Cuando ayer leí la noticia de la recuperación de las nueve niñas las lágrimas me caían, no podía parar, no me lo podía creer. Por fin iban a descansar en paz nuestras queridas niñas. También sentí ira, furia, rabia hacia el desenlace tan trágico que tuvieron por defender sus ideales. Unos ideales de libertad, de entendimiento, de comprensión hacia los demás que sus verdugos en la vida hubieran logrado entender.

También sentí mucho dolor al pensar en todos sus familiares que no han podido saber que, por fin, sus niñas están entre nosotros, que no están perdidas, ni abandonadas, sino que están las nueve juntas y recogidas por buenas personas y que por fin van a descansar en paz, como se merecen. De la primera persona que me acordé fue de mi querida madre del alma, Rosalía Gallego Ayora. Si hubiera estado aquí ¡cómo se habría alegrado! y de mi querida abuela, Rosario Moreno, que nos contaron tantas veces la historia a mi hermana y a mí. Me contaron tantas veces la historia, que su relato lo hice mío, contándole a mis hijos esta historia con el mismo cariño.

Ayer, cuando le contaba la noticia a mi padre, Sebastián Leonés, me contestó que por fin descansan en paz y, con un gran dolor, empezó a recordar la historia. Mi madre contaba la historia con dulzura al hablar de ellas, ya que no hicieron nada malo. ¿Qué mal habrían podido hacer unas niñas tan jóvenes?

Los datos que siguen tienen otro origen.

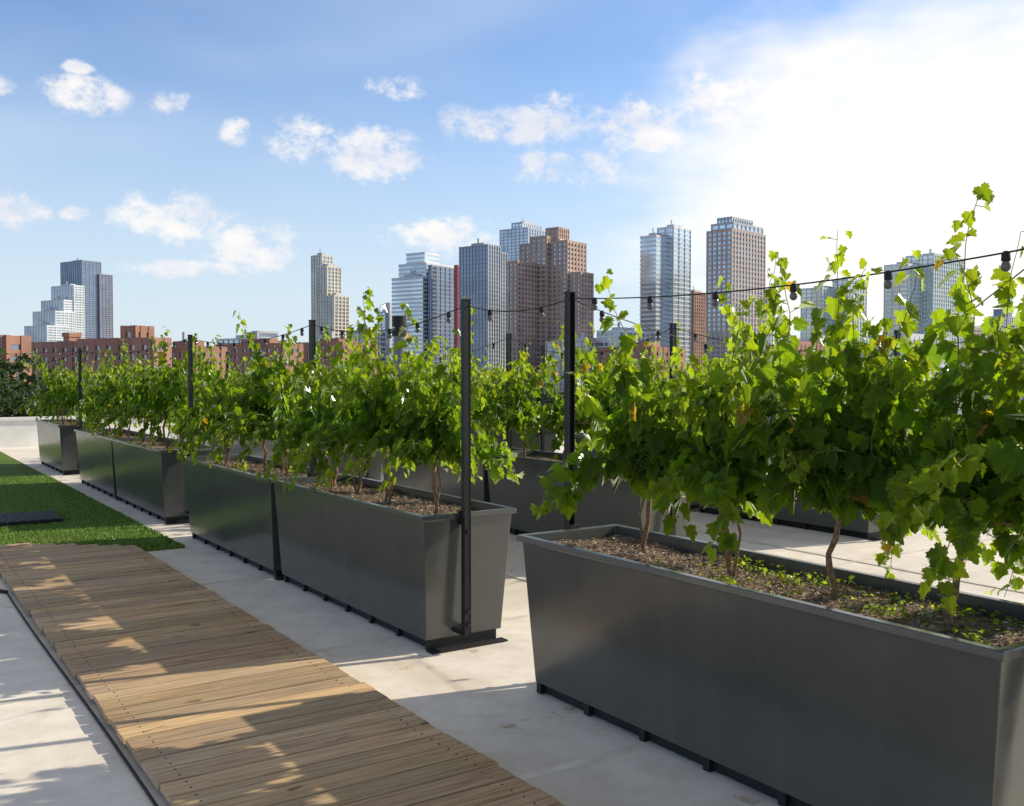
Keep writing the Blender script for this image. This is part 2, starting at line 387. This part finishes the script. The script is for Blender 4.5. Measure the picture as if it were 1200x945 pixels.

Entonces sus dulces palabras tomaban un tono de dolor, de pena al pensar en el sufrimiento de sus familias, de la consternación y conmoción del pueblo al saber el fatídico desenlace.

Hoy, que todavía sigo con ese dolor al pensar en ellas y al mismo tiempo esa tranquilidad que me da el saber que ya van a estar con nosotros, siento paz al pensar que las personas de buen corazón, cuando se van, se unen y acogen, y allí donde estén estas buenas personas, estarán esperando recibir a nuestras nueve niñas queridas.